Essentially, all unpleasant aspects of the Victorian past are conspicuously absent on Disney’s Main Street, from the miserable sights, to the unsavoury smells, and even the sleazy businesses that so frequently occupied it. At Disney, all the businesses have positive connotations: a cinema, an ice cream parlour, a bakery, a sweet shop, an emporium. The seedy bars and theatres, the funeral parlour, the police station, all staples of Victorian reality, are erased from this improved vision of the past. Thus, next time you’re in the parks and singing along to “I’m Walking Right Down the Middle of Main Street U.S.A.”, just remember — if you did that on a real Victorian Main Street, you’d probably get covered in horse manure!

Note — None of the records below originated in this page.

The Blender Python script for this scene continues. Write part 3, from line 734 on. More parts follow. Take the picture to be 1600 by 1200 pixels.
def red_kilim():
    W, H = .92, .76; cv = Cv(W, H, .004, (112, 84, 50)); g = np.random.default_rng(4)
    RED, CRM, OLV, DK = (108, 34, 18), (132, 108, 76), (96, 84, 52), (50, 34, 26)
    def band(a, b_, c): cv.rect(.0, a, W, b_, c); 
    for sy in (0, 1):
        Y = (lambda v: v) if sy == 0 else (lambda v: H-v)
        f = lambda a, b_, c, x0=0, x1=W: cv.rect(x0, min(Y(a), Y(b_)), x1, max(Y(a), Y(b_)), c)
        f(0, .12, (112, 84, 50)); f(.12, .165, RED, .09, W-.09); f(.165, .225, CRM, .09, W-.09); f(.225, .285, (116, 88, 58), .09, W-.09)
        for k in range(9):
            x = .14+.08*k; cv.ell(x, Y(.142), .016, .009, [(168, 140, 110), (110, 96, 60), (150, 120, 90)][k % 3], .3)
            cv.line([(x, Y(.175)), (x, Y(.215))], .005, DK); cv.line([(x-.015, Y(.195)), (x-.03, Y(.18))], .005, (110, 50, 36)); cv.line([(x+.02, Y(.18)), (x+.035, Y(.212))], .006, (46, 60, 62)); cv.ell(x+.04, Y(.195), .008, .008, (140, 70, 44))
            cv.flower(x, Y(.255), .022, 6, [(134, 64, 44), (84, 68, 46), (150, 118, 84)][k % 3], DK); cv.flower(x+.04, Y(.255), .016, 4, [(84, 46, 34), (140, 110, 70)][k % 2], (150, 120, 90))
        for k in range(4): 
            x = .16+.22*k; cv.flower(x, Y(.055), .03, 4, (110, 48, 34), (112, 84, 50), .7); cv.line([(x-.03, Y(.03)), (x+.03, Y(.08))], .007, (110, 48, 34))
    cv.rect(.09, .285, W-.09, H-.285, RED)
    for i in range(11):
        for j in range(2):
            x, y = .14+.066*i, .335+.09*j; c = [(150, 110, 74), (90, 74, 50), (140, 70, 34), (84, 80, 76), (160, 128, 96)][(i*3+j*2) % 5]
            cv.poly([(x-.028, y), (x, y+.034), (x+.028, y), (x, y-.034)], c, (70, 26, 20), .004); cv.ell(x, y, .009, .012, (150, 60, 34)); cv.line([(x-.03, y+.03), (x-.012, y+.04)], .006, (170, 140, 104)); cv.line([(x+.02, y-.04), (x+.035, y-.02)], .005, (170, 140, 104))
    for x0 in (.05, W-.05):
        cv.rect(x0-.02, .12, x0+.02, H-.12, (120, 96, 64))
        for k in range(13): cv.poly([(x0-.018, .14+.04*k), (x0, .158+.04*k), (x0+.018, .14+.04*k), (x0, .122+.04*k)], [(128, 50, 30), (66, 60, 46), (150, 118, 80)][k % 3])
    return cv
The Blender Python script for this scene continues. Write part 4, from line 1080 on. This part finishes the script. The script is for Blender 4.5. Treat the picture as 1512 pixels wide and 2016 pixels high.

The Fake Becomes the Original?

As with almost all of Disney’s dealings with history, Main Street U.S.A. has been criticised by academics. Amongst their numerous complaints, some of the most frequent are concerns that this fake Main Street will become the original for visitors unfamiliar with the Victorian past; that the utopian paradise encountered in Disneyland will be assumed to be akin to the Main Streets of yesteryear, and the more complex historical reality will be lost. Such claims are not completely without merit. Disney’s Main Street does simplify history somewhat. It does filter out the negatives, and it does fail to portray the complexities of life in America at the turn of the century. There is no mention of the class struggles, racial tensions, industrial action, economic depressions, mass immigration, and so on. 

 

However, as historian Richard Snow has countered, this selective amnesia does not make Main Street U.S.A. bad history. Instead, he describes it as ‘a triumph of historical imagination…the fact that it is only part of the story does not make it a lie.’ The ideals of the small town community, Victorian optimism, and conservative values that are exemplified at the park were certainly part of this period of history. Furthermore, millions of people encounter Disney’s engaging historical construction every year, and some will be encouraged enough to take a deeper interest in history when they get home. After all, visiting Disney Parks is what set me down the path to being a historian — and Richard Snow’s for that matter. Ultimately, the “poor history” of Main Street U.S.A. is some of the best history you could ever encounter.